Brazil won a major victory Saturday in the fight to restore credibility amid a tainted meat scandal, with key markets China, Egypt and Chile lifting their bans on its products.
The announcement of the reopening of the Chinese market to Brazilian meat imports did not come from Beijing, but from Brazilian agriculture minister Blairo Maggi who said the decision “attests to the rigor and quality of the Brazilian sanitary system.”
Though the minister said China had “fully reopened” its market, he also noted China would maintain import restrictions on meat from 21 Brazilian processing plants under investigation.
President Michel Temer, in a statement, welcomed China’s decision as an “acknowledgement of reliability” and expressed his “total confidence” that “other countries will follow the example of China.”
Brazil, South America’s largest economy and the world’s largest meat exporter, has been reeling since March 17 when Brazilian police announced “Operation Weak Flesh.”

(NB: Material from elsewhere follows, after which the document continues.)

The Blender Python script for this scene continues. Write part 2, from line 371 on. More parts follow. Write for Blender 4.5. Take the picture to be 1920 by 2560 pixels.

The two-year investigation revealed that some meatpackers had paid crooked inspectors to pass off rotten and adulterated meat as safe.
China quickly suspended all Brazilian meat imports on Monday, and Hong Kong followed suit the next day.
China is the second-largest importer of Brazilian beef, after Hong Kong, with more than $703 million in imports in 2016. For both meat and poultry, China also was in second place with nearly $859.5 million in imports.
Two other countries — Egypt and Chile — announced Saturday the resumption of meat imports from Brazil, with exceptions.
“We suspended it (this week) until we found out what happened and now it’s back, but we won’t import anything from slaughterhouses or factories that have a problem,” said Mona Mehrez, a deputy to the agriculture minister in Egypt, the third-largest importer of Brazilian beef, at $551.2 million.
Chile said it was lifting the ban except on imports of beef, pork and poultry from the 21 plants under investigation.
Chile, the sixth-largest importer of Brazilian meat, at more than $300 million, had suspended all imports Monday, prompting Brazil to threaten retaliatory measures against its Latin American trade partner.
Other markets, including the European Union, Japan and Mexico, have announced bans on imports from the 21 businesses under investigation.
Officials have been scrambling to contain the damage, both domestically and with trade partners. Police have arrested more than 30 people and three plants have been closed.
The scandal has rocked one of the strongest sectors in Brazil’s economy, which has been grappling with its worst recession for more than two years.
Brazilian meat is exported to more than 150 countries, with principal markets as far apart as Saudi Arabia, China, Singapore, Japan, Russia, the Netherlands and Italy.
Sales in 2016 reached $5.9 billion in poultry and $4.3 billion in beef, according to Brazilian government data.
On Wednesday, the government appealed to the World Trade Organization’s 163 other members not to impose “arbitrary” bans on the country’s more than $13 billion meat export industry.
In its letter to the WTO, Brazil pressed its message that a few bad apples are at fault for the scandal and that the Brazilian food industry itself is in good health.
It pointed out that of 11,000 employees at the agriculture ministry, 2,300 work as inspectors on animal products and “only 33 individuals are being investigated for improper conduct.”
The president several times has pointed out that only 184 consignments of meat were deemed by importers to be in violation of standards, among the 853,000 consignments exported in 2016.